Auteur inclassable, curieux et voyageur, Jean-Pierre Ostende a revêtu les beaux habits de l’« Explorateur club » des éditions de La Bibliothèque et a accepté de se lancer dans une vaste enquête autour du manger. Un Petit traité bien cuit à retrouver sur les tables des libraires.
« Objet culinaire non identifié (OCNI) », ce livre d’un format adapté à se laisser trainer partout, s’invite dans chaque coin de la cuisine. En quatorze chapitres et 150 pages il plonge autant dans la commune étymologie greco-latine des mots savoir et saveur que dans la géo-politique des aliments (la tomate américaine et l’aubergine chinoise devenues les emblèmes de la cuisine provençale) ; autant sur l’affection contemporaine du FOMO (Fear of missing out) cultivée dans les mégalopoles en soif d’exotisme, que sur les zones d’ombre de la faim comme celles qui ont eu lieu pendant le siège de La Commune à Paris ou celles entourant les festivités de Mugabe au Zimbabwe ; autant sur les typologies de mangeur.se.s que sont les 4G (Gourmet, gourmand, goinfre, glouton), que sur la présence de mets dans les arts plastiques (Futuristes, Marina Abramović).

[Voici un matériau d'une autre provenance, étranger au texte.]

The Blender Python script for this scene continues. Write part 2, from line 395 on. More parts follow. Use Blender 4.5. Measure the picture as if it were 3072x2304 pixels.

Le rythme peut paraitre saccadé et l’enchainement singulier comme lors d’un repas où les plats se suivent au gré de l’inventivité du.de la chef.fe. Les chapitres n’en recèlent pas moins de justes et savoureuses pépites : « L’enfance est bouiboui, le monde adulte est toqué », « (...) avec les pesticides, les paysans sont devenus des agriculteurs. », « Cuisiner quelque chose d’excellent, c’est rare. Répéter régulièrement cette excellence qui est rare, c’est le succès. Le paradoxe est ainsi : on répète du rare ». Ainsi, au fil des pages, plus qu’un goût certain pour la gastronomie qu’il observe d’un oeil amusé, s’affirme l’appétit de l’auteur pour les mots, leurs origines, leur morphologie, leurs sens, leurs saveurs.
Ni critique culinaire, ni journaliste lifestyle, le Petit traité bien cuit propose un regard décalé et enjoué sur l’univers qui entoure l’acte primaire et nécessaire de se nourrir. Sans dogmatisme ou idéologie, mais avec, au contraire, une feinte naïveté, Jean-Pierre Ostende s’empare des mots et des codes de la cuisine pour nous servir de drôles et judicieuses interrogations.